Tuesday, November 20, 2007

Oiled birds

Reading more about the oil spill on PRBO's website, continuing to hear about it in the news, and seeing photos of shiny black oil blobs really brings home to me that we are addicted to oil. I mean, each one of us uses some form of that oil that fell into our oceans, washed up dirtily on our beaches, and killed our birds. Each one of us drives the demand for it, to a small extent. What can we do? What changes do we make, which aspects of our lifestyle are we really willing to give up?

This morning I walked up to the refuge offices through the parking lot where a man was using a leaf blower to clear the sidewalks. It just suddenly seemed to me wrong to use that energy, even that tiny little bit, to blow leaves around. It was just so starkly incorrect.

But what about me? Here I use a computer to communicate with friends and write proposals to study conservation, I have a fridge humming in the background keeping my food from spoiling, a light is on next to me. Why do I condemn a leaf blower?

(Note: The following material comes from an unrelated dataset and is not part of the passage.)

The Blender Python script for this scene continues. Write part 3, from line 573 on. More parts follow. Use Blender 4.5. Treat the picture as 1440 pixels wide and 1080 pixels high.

What can we do? Choose our battles: give up what we can, and ponder what we can't.

Monday, November 19, 2007

The Adirondacks :)

I went camping in the adks last weekend... well not technically "camping" My friends have a cabin up there. They're older place has a cute little wood stove w/ no electric but they wanted to test out the new cabin which was a little more "comfy" and we were using kerosine heaters but no electric. (I prefer tents...or if a cabin then at least the one w/ the wood stove) aaaanyway. My redneck friends are avid hunters so we got all dressed up in camo and headed out on the 2200 acres they own up there! We didn't see any deer but I did experience something amazing! We were sitting in the forest on "night watch" waiting for the sun to go down. We were toward the top of a ridge where it slopes way down and then rises again across from us. So I could see the creek below us and the next mountain across from us. All of a sudden as if it were out of a movie, we both spot this big "white" bird coming straight toward us... eye level from the other mountain. With hardly any maneuvering through the branches and trees this bird B lined it straight toward us..eye level the whole way, wings flapping end everything. I swear to you it was about 2 feet from my face I think it was going to land on my head..it got this close and I finally saw vertical breast streaking... my new NJ raptor ID trained brain immediately thought young accipiter. At this point I flinched my head down into my chest a little bit and at that moment the bird spread it's wings to stop it self and landed on top of a snag directly to my right...about 4 feet away and 2 feet up. Oh...hello Coopers Hawk... come to check me out?

it was incredible...

Friday, November 9, 2007

Oil Spill?

Hey I heard on NPR this morning that there was an oil spill in SF Bay...and birds were washing up all along the coast covered in oil! News please!!! Are most of the birds okay, what role is PRBO playing?

Smile!

Here's a great photo that was forwarded to me:










Sanibel is beautiful. While biking home from the library yesterday, I saw a COHA cirling above the houses. Then, further down the road, I glanced into the mangroves and saw two Roseate Spoonbills dabbling around in the mangrove muck! They were so beautiful, and it was cool to watch them forage. My uncle's house, where I'm staying has some mice (but not deer mice thank god), and the no-see-ums come out at night. So, paradise takes some work (I've gotta pick up some traps, and maybe a fine mesh mosquito net for sleeping), but it's so wonderful to be back in the tropics with the warm breezes and blue ocean. It really makes me miss Hawaii though, being so close yet so far.

Bird list so far: NOCA, WEVI, BRPE, XXTE, COHA, Anhinga, Roseate Spoonbill, Common Grackle, XXWA (Prairie Warbler perhaps?), Great Blue Heron, Little Blue Heron, SNEG, Fish Crow, BAEA, OSPR, WILL, Red-bellied Woodpecker.

Also, while in CT I saw Tufted Titmice. My life list is slowly growing.